Snow chance

It’s raining here now, in Manhattan. It was snowing earlier, but then came the sleet, and now the rain, and the slush. Here’s what I shot with my phone a few minutes ago, on my way back from the subway:

Blcch on broadway

And here’s what this kind of thing looks looks like on Intellicast‘s radar:

Blcch map

The red X marks where I grew up, on Woodland Ave in Maywood, New Jersey, about 5 miles from the George Washington Bridge and Manhattan. Woodland Avenue was (and still is) a hill. Not a big one; just one ideal for sledding. It had a nice steep slope at the top, and a long flat stretch at the bottom, so you could get up some good speed and glide a long way. Sometimes the town would designate Woodland Ave as the sledding hill, and block off the top and the bottom except for residential traffic. If the snow was deep enough, cars would pack it down and make sledding better.

Terrace Ave, one street over, was good for sledding too: steeper at the top, with a shorter glide path at the bottom. So was the back yard of the Borg house on Summit Ave in Hackensack, which was a short walk through Borg’s Woods, also owned by the family. (It’s now a nature preserve.) The Borg family owned the Bergen Evening Record (now just The Record).

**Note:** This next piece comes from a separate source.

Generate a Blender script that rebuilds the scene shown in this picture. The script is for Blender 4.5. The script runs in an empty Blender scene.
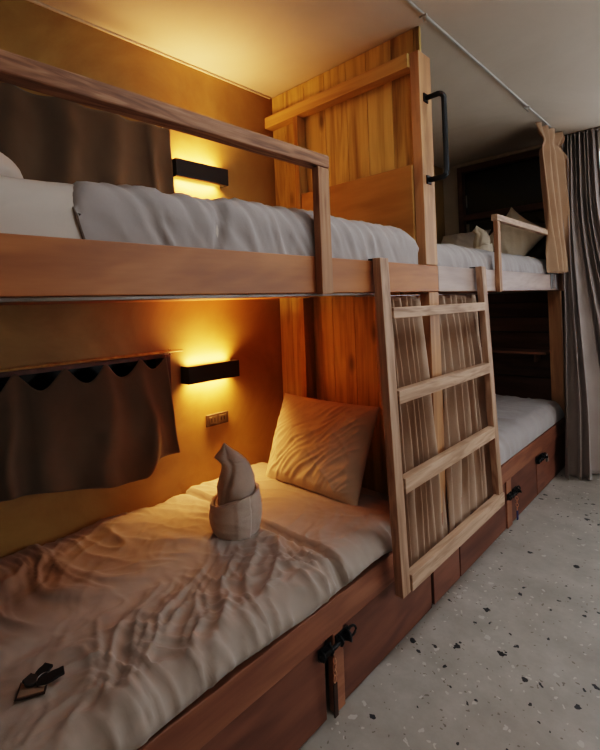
import bpy, bmesh, math, random
from mathutils import Vector, Matrix, noise, Euler
random.seed(7)
S = bpy.context.scene
COL = S.collection
PI = math.pi

# ------------------------------------------------------------------ materials
def nt(name):
    m = bpy.data.materials.new(name); m.use_nodes = True
    n = m.node_tree.nodes; l = m.node_tree.links
    b = n['Principled BSDF']
    return m, n, l, b

def ramp(n, stops, interp='LINEAR'):
    r = n.new('ShaderNodeValToRGB'); cr = r.color_ramp; cr.interpolation = interp
    while len(cr.elements) < len(stops): cr.elements.new(0.5)
    for e, (p, c) in zip(cr.elements, stops):
        e.position = p; e.color = (*c, 1) if len(c) == 3 else c
    return r

def mat_wood(name, dark, mid, light, axis=2, rough=.5, cross=22., along=1.3, bump=.15, tonevar=.55, coat=0.0, knots=False):
    m, n, l, b = nt(name)
    tc = n.new('ShaderNodeTexCoord')
    at = n.new('ShaderNodeAttribute'); at.attribute_name = 'tone'
    off = n.new('ShaderNodeVectorMath'); off.operation = 'MULTIPLY_ADD'
    off.inputs[1].default_value = (1, 1, 1)
    mul = n.new('ShaderNodeVectorMath'); mul.operation = 'SCALE'; mul.inputs['Scale'].default_value = 7.3
    l.new(at.outputs['Color'], mul.inputs[0])
    l.new(tc.outputs['Object'], off.inputs[0]); l.new(mul.outputs[0], off.inputs[2])
    mp = n.new('ShaderNodeMapping')
    sc = [cross] * 3; sc[axis] = along; mp.inputs['Scale'].default_value = sc
    l.new(off.outputs[0], mp.inputs['Vector'])
    mp2 = n.new('ShaderNodeMapping')
    sc2 = [cross * .28] * 3; sc2[axis] = along * .7; mp2.inputs['Scale'].default_value = sc2
    l.new(off.outputs[0], mp2.inputs['Vector'])
    n1 = n.new('ShaderNodeTexNoise'); n1.inputs['Scale'].default_value = 1.0; n1.inputs['Detail'].default_value = 6; n1.inputs['Roughness'].default_value = .65
    l.new(mp.outputs[0], n1.inputs['Vector'])
    n2 = n.new('ShaderNodeTexNoise'); n2.inputs['Scale'].default_value = 1.0; n2.inputs['Detail'].default_value = 3; n2.inputs['Distortion'].default_value = 1.2
    l.new(mp2.outputs[0], n2.inputs['Vector'])
    # rings: fold the broad noise into growth-ring bands
    mm = n.new('ShaderNodeMath'); mm.operation = 'MULTIPLY'; mm.inputs[1].default_value = 26
    l.new(n2.outputs['Fac'], mm.inputs[0])
    si = n.new('ShaderNodeMath'); si.operation = 'SINE'; l.new(mm.outputs[0], si.inputs[0])
    ma = n.new('ShaderNodeMath'); ma.operation = 'MULTIPLY_ADD'; ma.inputs[1].default_value = .13; 
    l.new(si.outputs[0], ma.inputs[0]); l.new(n1.outputs['Fac'], ma.inputs[2])
    # tone per plank
    ts = n.new('ShaderNodeMath'); ts.operation = 'MULTIPLY_ADD'; ts.inputs[1].default_value = tonevar; 
    l.new(at.outputs['Fac'], ts.inputs[0])
    sub = n.new('ShaderNodeMath'); sub.operation = 'SUBTRACT'; sub.inputs[1].default_value = tonevar * .5
    l.new(ma.outputs[0], sub.inputs[0]); l.new(sub.outputs[0], ts.inputs[2])
    r = ramp(n, [(.22, dark), (.5, mid), (.78, light)])
    l.new(ts.outputs[0], r.inputs[0])
    last = r.outputs[0]
    if knots:
        vm = n.new('ShaderNodeMapping'); vs = [6.0] * 3; vs[axis] = 2.2; vm.inputs['Scale'].default_value = vs
        l.new(off.outputs[0], vm.inputs['Vector'])
        vo = n.new('ShaderNodeTexVoronoi'); vo.inputs['Scale'].default_value = 1; vo.inputs['Randomness'].default_value = 1
        l.new(vm.outputs[0], vo.inputs['Vector'])
        kr = ramp(n, [(.05, (1, 1, 1)), (.16, (0, 0, 0))]); l.new(vo.outputs['Distance'], kr.inputs[0])
        mx = n.new('ShaderNodeMix'); mx.data_type = 'RGBA'; mx.inputs['B'].default_value = (*[c * .35 for c in dark], 1)
        ks = n.new('ShaderNodeMath'); ks.operation = 'MULTIPLY'; ks.inputs[1].default_value = .8
        l.new(kr.outputs[0], ks.inputs[0]); l.new(ks.outputs[0], mx.inputs['Factor']); l.new(last, mx.inputs['A'])
        last = mx.outputs['Result']
    l.new(last, b.inputs['Base Color'])
    b.inputs['Roughness'].default_value = rough
    b.inputs['Coat Weight'].default_value = coat; b.inputs['Coat Roughness'].default_value = .35
    bp = n.new('ShaderNodeBump'); bp.inputs['Strength'].default_value = bump; bp.inputs['Distance'].default_value = .004
    l.new(n1.outputs['Fac'], bp.inputs['Height']); l.new(bp.outputs[0], b.inputs['Normal'])
    return m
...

This was back in the 1950s, which were simpler times. There was no cable, no Weather Channel. Almost nobody in our social stratum went skiing. Few civilians had four-wheel (or even front-wheel) drive vehicles. For kids, sledding was the favored recreational activity in snow, and the best sleds were Flexible Flyers. The family had a big old heavy one, good for seating two or three people. It looked like the one on the right (from 1936), but a bit longer. It may have been that old too. We also had a smaller one, good for solo flights.

If snowy weather threatened, as it does now, we’d be glued to our radios, eager to hear a forecast that did not include the dreaded word “rain.” The most disappointing forecast was this one: “Snow mixed with and then changing to rain.” It was also the most typical for New York. An inch or few of snow would fall, and then it would turn to sleet, or drizzle, and then rain, and the street would turn to slush. These days they call snow/rain combo “wintry mix.” That’s the pink on the map. Almost always the forecast would say something like “significant accumulations in the outlying suburbs.” Those are the areas in blue already.

So my heart’s is back in Maywood today, while my ass is in Manhattan, watching the blizzard fail to happen — at least here. On the iPad is the Weather Channel, tuned in to our Dish Network box in Santa Barbara. The forecast, as always with TWC, is breathless and dire. They (or somebody) have named the storm “Nemo.” Oy.

In a slightly more ideal world, we would have already rented a four-wheel drive, thrown a suitcase and ski clothes in the back, and have driven up to Hunter Mountain, or some place in Vermont. I’ll bet the skiing up there will be perfect for the next few days. But we’re busy, and not in a position to indulge.

TWC says it’s still going to snow later, with accumulations even as close as Maywood. So, for the sake of the kids out there, I hope the pink turns blue.